▶ [Set exercise] Reproduce all records verbatim.

[Scenes as source code]
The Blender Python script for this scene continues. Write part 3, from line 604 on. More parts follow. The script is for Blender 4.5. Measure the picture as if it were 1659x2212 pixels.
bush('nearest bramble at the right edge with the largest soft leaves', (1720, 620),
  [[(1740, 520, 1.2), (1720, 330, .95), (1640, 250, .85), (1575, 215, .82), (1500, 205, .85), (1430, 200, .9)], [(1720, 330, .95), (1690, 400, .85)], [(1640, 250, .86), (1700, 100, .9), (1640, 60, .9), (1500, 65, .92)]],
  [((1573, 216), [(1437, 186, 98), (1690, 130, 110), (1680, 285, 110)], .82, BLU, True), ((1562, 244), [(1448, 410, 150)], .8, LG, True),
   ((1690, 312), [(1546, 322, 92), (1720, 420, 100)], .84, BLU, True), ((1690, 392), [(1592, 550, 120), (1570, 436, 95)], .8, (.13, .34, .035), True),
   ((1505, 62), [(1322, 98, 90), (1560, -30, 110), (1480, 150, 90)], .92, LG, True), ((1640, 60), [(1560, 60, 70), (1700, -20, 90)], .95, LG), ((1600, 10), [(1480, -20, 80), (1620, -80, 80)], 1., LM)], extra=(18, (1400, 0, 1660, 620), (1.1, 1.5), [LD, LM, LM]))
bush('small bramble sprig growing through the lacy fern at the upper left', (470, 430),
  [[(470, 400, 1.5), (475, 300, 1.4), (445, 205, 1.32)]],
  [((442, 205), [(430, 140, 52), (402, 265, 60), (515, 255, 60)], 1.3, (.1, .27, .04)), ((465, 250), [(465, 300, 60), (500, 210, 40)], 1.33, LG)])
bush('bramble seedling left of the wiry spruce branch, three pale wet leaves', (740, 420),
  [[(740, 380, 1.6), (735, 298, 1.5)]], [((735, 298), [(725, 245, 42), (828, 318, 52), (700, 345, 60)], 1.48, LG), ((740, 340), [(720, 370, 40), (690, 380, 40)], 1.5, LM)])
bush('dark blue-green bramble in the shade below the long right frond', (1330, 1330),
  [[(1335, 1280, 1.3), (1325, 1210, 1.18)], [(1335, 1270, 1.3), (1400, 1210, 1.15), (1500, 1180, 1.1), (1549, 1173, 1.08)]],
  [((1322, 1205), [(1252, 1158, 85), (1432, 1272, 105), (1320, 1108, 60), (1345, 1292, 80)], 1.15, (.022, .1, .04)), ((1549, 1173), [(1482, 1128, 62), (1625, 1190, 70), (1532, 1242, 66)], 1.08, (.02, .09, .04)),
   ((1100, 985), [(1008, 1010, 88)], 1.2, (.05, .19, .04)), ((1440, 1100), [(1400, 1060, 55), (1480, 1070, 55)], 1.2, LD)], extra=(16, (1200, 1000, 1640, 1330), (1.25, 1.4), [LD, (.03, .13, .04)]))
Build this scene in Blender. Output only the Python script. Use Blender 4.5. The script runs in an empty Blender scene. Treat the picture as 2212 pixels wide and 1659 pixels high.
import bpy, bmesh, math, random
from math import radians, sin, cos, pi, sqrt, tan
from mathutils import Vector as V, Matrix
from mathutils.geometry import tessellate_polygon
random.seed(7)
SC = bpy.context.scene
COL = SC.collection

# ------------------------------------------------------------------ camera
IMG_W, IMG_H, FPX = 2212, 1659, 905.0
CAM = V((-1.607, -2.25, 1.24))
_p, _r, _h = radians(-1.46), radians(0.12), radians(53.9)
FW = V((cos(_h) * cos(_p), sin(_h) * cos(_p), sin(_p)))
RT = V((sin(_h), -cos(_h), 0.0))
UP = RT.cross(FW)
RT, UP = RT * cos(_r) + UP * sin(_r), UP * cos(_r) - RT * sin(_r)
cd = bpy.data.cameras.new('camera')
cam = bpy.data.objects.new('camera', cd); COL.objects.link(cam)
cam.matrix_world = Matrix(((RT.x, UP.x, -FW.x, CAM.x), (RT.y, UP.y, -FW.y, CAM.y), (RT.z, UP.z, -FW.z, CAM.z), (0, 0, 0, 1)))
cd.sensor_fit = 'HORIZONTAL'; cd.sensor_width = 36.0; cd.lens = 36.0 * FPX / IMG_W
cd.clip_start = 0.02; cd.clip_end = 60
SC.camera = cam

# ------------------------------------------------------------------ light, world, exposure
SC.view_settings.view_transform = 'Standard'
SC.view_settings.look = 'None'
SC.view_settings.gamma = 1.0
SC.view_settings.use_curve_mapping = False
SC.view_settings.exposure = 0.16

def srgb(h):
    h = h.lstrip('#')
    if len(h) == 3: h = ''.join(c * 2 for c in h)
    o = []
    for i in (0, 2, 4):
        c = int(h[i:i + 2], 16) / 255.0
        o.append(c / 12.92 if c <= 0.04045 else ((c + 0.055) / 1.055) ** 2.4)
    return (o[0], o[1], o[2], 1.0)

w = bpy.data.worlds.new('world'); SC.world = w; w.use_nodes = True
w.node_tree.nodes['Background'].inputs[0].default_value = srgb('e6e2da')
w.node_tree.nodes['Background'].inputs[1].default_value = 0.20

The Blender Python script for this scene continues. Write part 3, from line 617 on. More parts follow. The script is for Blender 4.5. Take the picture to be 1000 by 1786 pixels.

▶ [Problem solution]
The Blender Python script for this scene continues. Write part 3, from line 604 on. More parts follow. The script is for Blender 4.5. Measure the picture as if it were 1659x2212 pixels.
bush('nearest bramble at the right edge with the largest soft leaves', (1720, 620),
  [[(1740, 520, 1.2), (1720, 330, .95), (1640, 250, .85), (1575, 215, .82), (1500, 205, .85), (1430, 200, .9)], [(1720, 330, .95), (1690, 400, .85)], [(1640, 250, .86), (1700, 100, .9), (1640, 60, .9), (1500, 65, .92)]],
  [((1573, 216), [(1437, 186, 98), (1690, 130, 110), (1680, 285, 110)], .82, BLU, True), ((1562, 244), [(1448, 410, 150)], .8, LG, True),
   ((1690, 312), [(1546, 322, 92), (1720, 420, 100)], .84, BLU, True), ((1690, 392), [(1592, 550, 120), (1570, 436, 95)], .8, (.13, .34, .035), True),
   ((1505, 62), [(1322, 98, 90), (1560, -30, 110), (1480, 150, 90)], .92, LG, True), ((1640, 60), [(1560, 60, 70), (1700, -20, 90)], .95, LG), ((1600, 10), [(1480, -20, 80), (1620, -80, 80)], 1., LM)], extra=(18, (1400, 0, 1660, 620), (1.1, 1.5), [LD, LM, LM]))
bush('small bramble sprig growing through the lacy fern at the upper left', (470, 430),
  [[(470, 400, 1.5), (475, 300, 1.4), (445, 205, 1.32)]],
  [((442, 205), [(430, 140, 52), (402, 265, 60), (515, 255, 60)], 1.3, (.1, .27, .04)), ((465, 250), [(465, 300, 60), (500, 210, 40)], 1.33, LG)])
bush('bramble seedling left of the wiry spruce branch, three pale wet leaves', (740, 420),
  [[(740, 380, 1.6), (735, 298, 1.5)]], [((735, 298), [(725, 245, 42), (828, 318, 52), (700, 345, 60)], 1.48, LG), ((740, 340), [(720, 370, 40), (690, 380, 40)], 1.5, LM)])
bush('dark blue-green bramble in the shade below the long right frond', (1330, 1330),
  [[(1335, 1280, 1.3), (1325, 1210, 1.18)], [(1335, 1270, 1.3), (1400, 1210, 1.15), (1500, 1180, 1.1), (1549, 1173, 1.08)]],
  [((1322, 1205), [(1252, 1158, 85), (1432, 1272, 105), (1320, 1108, 60), (1345, 1292, 80)], 1.15, (.022, .1, .04)), ((1549, 1173), [(1482, 1128, 62), (1625, 1190, 70), (1532, 1242, 66)], 1.08, (.02, .09, .04)),
   ((1100, 985), [(1008, 1010, 88)], 1.2, (.05, .19, .04)), ((1440, 1100), [(1400, 1060, 55), (1480, 1070, 55)], 1.2, LD)], extra=(16, (1200, 1000, 1640, 1330), (1.25, 1.4), [LD, (.03, .13, .04)]))
Build this scene in Blender. Output only the Python script. Use Blender 4.5. The script runs in an empty Blender scene. Treat the picture as 2212 pixels wide and 1659 pixels high.
import bpy, bmesh, math, random
from math import radians, sin, cos, pi, sqrt, tan
from mathutils import Vector as V, Matrix
from mathutils.geometry import tessellate_polygon
random.seed(7)
SC = bpy.context.scene
COL = SC.collection

# ------------------------------------------------------------------ camera
IMG_W, IMG_H, FPX = 2212, 1659, 905.0
CAM = V((-1.607, -2.25, 1.24))
_p, _r, _h = radians(-1.46), radians(0.12), radians(53.9)
FW = V((cos(_h) * cos(_p), sin(_h) * cos(_p), sin(_p)))
RT = V((sin(_h), -cos(_h), 0.0))
UP = RT.cross(FW)
RT, UP = RT * cos(_r) + UP * sin(_r), UP * cos(_r) - RT * sin(_r)
cd = bpy.data.cameras.new('camera')
cam = bpy.data.objects.new('camera', cd); COL.objects.link(cam)
cam.matrix_world = Matrix(((RT.x, UP.x, -FW.x, CAM.x), (RT.y, UP.y, -FW.y, CAM.y), (RT.z, UP.z, -FW.z, CAM.z), (0, 0, 0, 1)))
cd.sensor_fit = 'HORIZONTAL'; cd.sensor_width = 36.0; cd.lens = 36.0 * FPX / IMG_W
cd.clip_start = 0.02; cd.clip_end = 60
SC.camera = cam

# ------------------------------------------------------------------ light, world, exposure
SC.view_settings.view_transform = 'Standard'
SC.view_settings.look = 'None'
SC.view_settings.gamma = 1.0
SC.view_settings.use_curve_mapping = False
SC.view_settings.exposure = 0.16

def srgb(h):
    h = h.lstrip('#')
    if len(h) == 3: h = ''.join(c * 2 for c in h)
    o = []
    for i in (0, 2, 4):
        c = int(h[i:i + 2], 16) / 255.0
        o.append(c / 12.92 if c <= 0.04045 else ((c + 0.055) / 1.055) ** 2.4)
    return (o[0], o[1], o[2], 1.0)

w = bpy.data.worlds.new('world'); SC.world = w; w.use_nodes = True
w.node_tree.nodes['Background'].inputs[0].default_value = srgb('e6e2da')
w.node_tree.nodes['Background'].inputs[1].default_value = 0.20

The Blender Python script for this scene continues. Write part 3, from line 617 on. More parts follow. The script is for Blender 4.5. Take the picture to be 1000 by 1786 pixels.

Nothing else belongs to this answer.